In the first episode of the 2017 broadcast series Tsuki-ga kirei (in Japanese Tsuki-ga kirei means “As the moon, so beautiful”), Kotaro Azumi (Stephen Sanders), a 9th grader at Kawagoe City Daisan Junior High, quotes Osamu Dazai: “How excruciating, arduous and unbearable it is to live.” Kotaro adds, “He must have been talking about middle school.”
Kotaro dreams of becoming a novelist, and his favorite writer is Dazai, the author of “No Longer Human,” a study in alienation that remains one of the all-time best-sellers in Japan. It’s a appropriate choice for the character, just as a bright American junior high student would venerate J.D. Salinger’s “The Catcher in the Rye.” Kotaro is shy, talented and likable, but he neglects his studies to work on his fiction. He’s more surprised than anyone when a school project brings him into contact with his classmate Akane Mizuno (Apphia Yu) and sparks fly.
Akane is pretty, a top student and the star of the track club. But she’s also shy and insecure; when she gets nervous she plays with a squeeze-toy of a cartoon potato plant. She’s certainly not looking for a boyfriend, but as she spends more time—and swaps more texts—with him, she realizes the gentle Kotaro makes her feel safe and cared about.
The course of true love never runs smoothly, especially for teen-agers. Akane has to train for interscholastic races; Kotaro rehearses a complicated dance for an upcoming Shinto festival. But the dance around each other’s feeling is even more complex. Kotaro has to sneak into Akane’s last track meet: If she knew he was watching, she’d be self-conscious. When their friends learn that Akane and Kotaro are dating, they launch a barrage of teasing that isn’t meant maliciously, but is still hard to deal with.
Handsome Takumi Hira (Daman Mills), the president of track club, wants to go out with Akane; Akane’s friend Chinatsu (Nishio Megan Shipman) nurtures a crush on Kotaro. Although Kotaro and Akane are interested only in each other, jealousies and misunderstandings inevitably arise. Akane has trouble confiding in anyone, even her special group of girlfriends. Kotaro seeks advise from the sympathetic Daisuke Tachibana (Ian Sinclair) the proprietor of a small bookstore and the lead percussionist for the temple festival musicians. Kotaro’s mother scolds him for not studying harder; Akane’s older sister attempts to kibitz her budding relationship.
At the same time, both partners have to face exams, cram school and, an arduous rite of passage for Japanese students, applying to an appropriate high school. Further complications ensue when Akane’s father announces he’s being transferred and the family will move closer to Tokyo. Akane’s excellent grades win her a place at prestigious Koumei High in Chiba, but it’s nearly two hours by train from Kawagoe City!
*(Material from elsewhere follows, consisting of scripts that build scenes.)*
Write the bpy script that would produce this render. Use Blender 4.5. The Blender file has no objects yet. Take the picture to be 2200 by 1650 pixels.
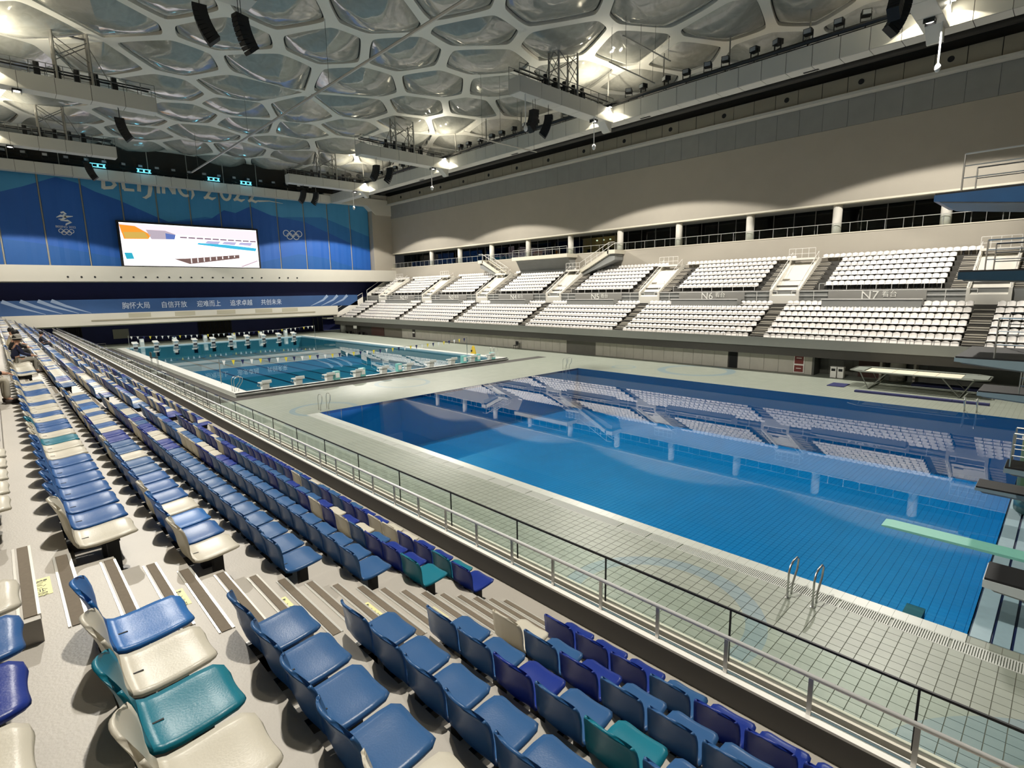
import bpy, bmesh, math, random
from mathutils import Matrix, Vector
from mathutils.geometry import tessellate_polygon
random.seed(7)
SC = bpy.context.scene
COL = SC.collection
# ------------------------------------------------------------------ camera
cam_d = bpy.data.cameras.new('camera')
cam_d.sensor_fit = 'HORIZONTAL'; cam_d.sensor_width = 36.0
FPX = 1151.868
cam_d.lens = 36.0*FPX/2200.0
cam_d.clip_start = 0.05; cam_d.clip_end = 500
ROT = Matrix(((0.72094752, 0.13000693, -0.68068559), (-0.69278498, 0.11134044, -0.71249721), (-0.01684174, 0.98524185, 0.17033746)))
EYE = Vector((0, 0, 7.2))
cam = bpy.data.objects.new('camera', cam_d)
cam.matrix_world = Matrix.Translation(EYE) @ ROT.to_4x4()
COL.objects.link(cam); SC.camera = cam
def proj(p):
    c = ROT.transposed() @ (Vector(p)-EYE)
    if c.z > -0.05: return None
    return (1100+FPX*c.x/-c.z, 825-FPX*c.y/-c.z, -c.z)
def inframe(p, m=40):
    q = proj(p)
    return q is not None and -m < q[0] < 2200+m and -m < q[1] < 1650+m
# ------------------------------------------------------------------ world, exposure
w = bpy.data.worlds.new('world'); SC.world = w; w.use_nodes = True
w.node_tree.nodes['Background'].inputs[0].default_value = (0.9, 0.95, 1.0, 1)
w.node_tree.nodes['Background'].inputs[1].default_value = 0.02
SC.view_settings.view_transform = 'Standard'; SC.view_settings.look = 'None'
SC.view_settings.gamma = 1.0; SC.view_settings.use_curve_mapping = False
SC.view_settings.exposure = 0.06
SC.cycles.adaptive_threshold = 0.04; SC.cycles.max_bounces = 7; SC.cycles.diffuse_bounces = 4; SC.cycles.glossy_bounces = 3; SC.cycles.caustics_reflective = False
MAIN_W = 14500.0      # hall floodlights under the roof arms
ARMS_N = (8.5, 35.3, 62.6, 84.5)
ARMS_S = (8.5, 35.3, 61.0, 83.0)
def flood(name, loc, power, half, blend, rad, col):
    l = bpy.data.lights.new(name, 'SPOT'); l.energy = power; l.spot_size = 2*math.radians(half); l.spot_blend = blend
    l.shadow_soft_size = rad; l.color = col
    o = bpy.data.objects.new(name, l); o.location = loc; COL.objects.link(o); return o
WARM = (1.0, 0.95, 0.86)
for yy in ARMS_N: flood('flood_beam', (45.6, yy, 23.55), MAIN_W*1.25, 68.5, 0.06, 0.22, WARM)
for yy in ARMS_S: flood('flood_beam', (4.3, yy, 23.55), MAIN_W, 66, 0.06, 0.22, WARM)
# ------------------------------------------------------------------ helpers
def S(r, g, b):
    f = lambda c: (c/255/12.92 if c/255 <= 0.04045 else ((c/255+0.055)/1.055)**2.4)
    return (f(r), f(g), f(b), 1.0)
MATS = {}
def mat(name, col, rough=0.6, metal=0.0, spec=0.5, var=0.0, scale=2.0, bump=0.0, bscale=30.0, coat=0.0, emit=None, estr=0.0):
    """Principled with a little procedural colour variation and bump."""
    if name in MATS: return MATS[name]
    m = bpy.data.materials.new(name); m.use_nodes = True
    nt = m.node_tree; b = nt.nodes['Principled BSDF']
    b.inputs['Base Color'].default_value = col; b.inputs['Roughness'].default_value = rough
    b.inputs['Metallic'].default_value = metal; b.inputs['Specular IOR Level'].default_value = spec
    b.inputs['Coat Weight'].default_value = coat; b.inputs['Coat Roughness'].default_value = 0.05
    if emit: b.inputs['Emission Color'].default_value = emit; b.inputs['Emission Strength'].default_value = estr
    if var > 0:
        g = nt.nodes.new('ShaderNodeNewGeometry'); n = nt.nodes.new('ShaderNodeTexNoise')
        n.inputs['Scale'].default_value = scale; n.inputs['Detail'].default_value = 5
        nt.links.new(g.outputs['Position'], n.inputs['Vector'])
        mx = nt.nodes.new('ShaderNodeMix'); mx.data_type = 'RGBA'
        mx.inputs['A'].default_value = [max(0, c*(1-var)) for c in col[:3]]+[1]
        mx.inputs['B'].default_value = [min(1, c*(1+var)) for c in col[:3]]+[1]
        nt.links.new(n.outputs['Fac'], mx.inputs['Factor']); nt.links.new(mx.outputs['Result'], b.inputs['Base Color'])
    if bump > 0:
        g = nt.nodes.new('ShaderNodeNewGeometry'); n = nt.nodes.new('ShaderNodeTexNoise')
        n.inputs['Scale'].default_value = bscale; n.inputs['Detail'].default_value = 4
        nt.links.new(g.outputs['Position'], n.inputs['Vector'])
        bp = nt.nodes.new('ShaderNodeBump'); bp.inputs['Strength'].default_value = bump; bp.inputs['Distance'].default_value = 0.02
        nt.links.new(n.outputs['Fac'], bp.inputs['Height']); nt.links.new(bp.outputs['Normal'], b.inputs['Normal'])
    MATS[name] = m; return m
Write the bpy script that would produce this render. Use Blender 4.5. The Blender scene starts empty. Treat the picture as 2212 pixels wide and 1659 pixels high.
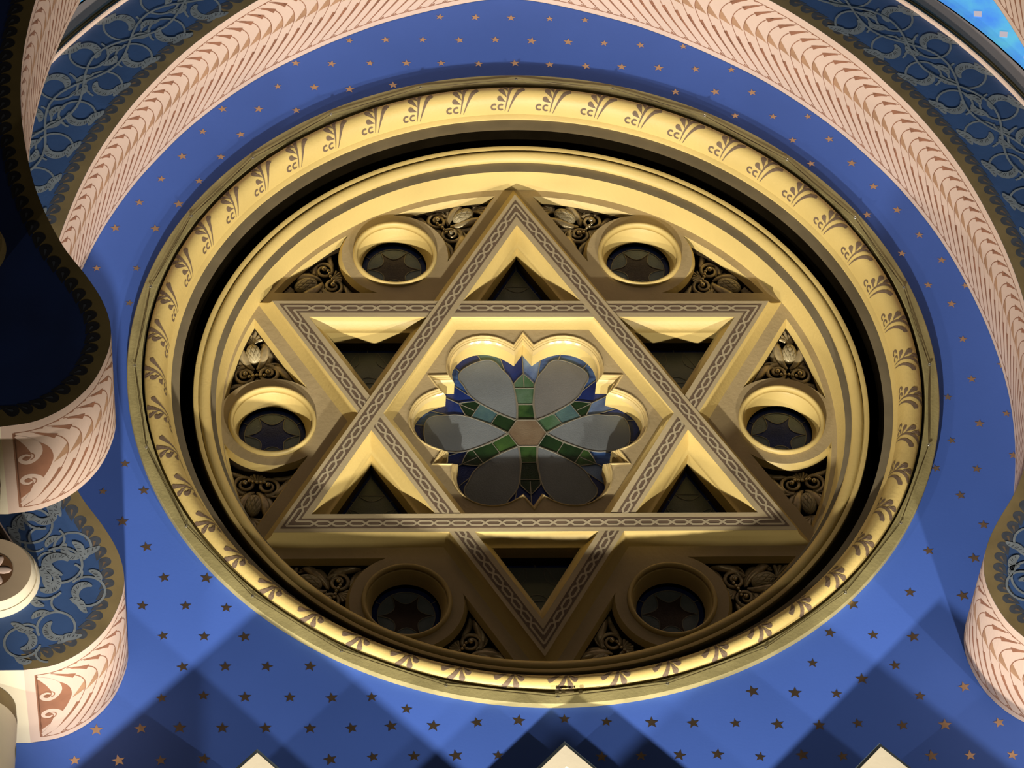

Yuuko Kakihara’s script captures the ordinariness of life at Daisan Junior High: the awkward silences, the mini-crises that threaten to escalate into traumas, the general uncertainty of teen-age life. She also avoids facile solutions that would weaken the story: Akane does move away. Despite a frantic period of intense studying, Kotaro fails to win a place at Koumei High. Kawagoe City is a real place, and the filmmakers give the viewers a sense of everyday life in a town that’s no backwater, but still small enough for everyone to know everyone else’s business.
Director Seiji Kishi keeps the characters appelaing and believable. Akane and Kotaro are good kids, but they’re not superstars. Akane is a promising runner, but not an Olympic prospect; when Kotaro enters a magazine’s new talent contest, an editor meets with him—but urges him to focus on something simpler, like light novels.
The result is a modest but disarming romance that’s refreshingly free of both melodramatic excess and snarky cynicism. Its tone may remind Western viewers of an early John Hughes movie.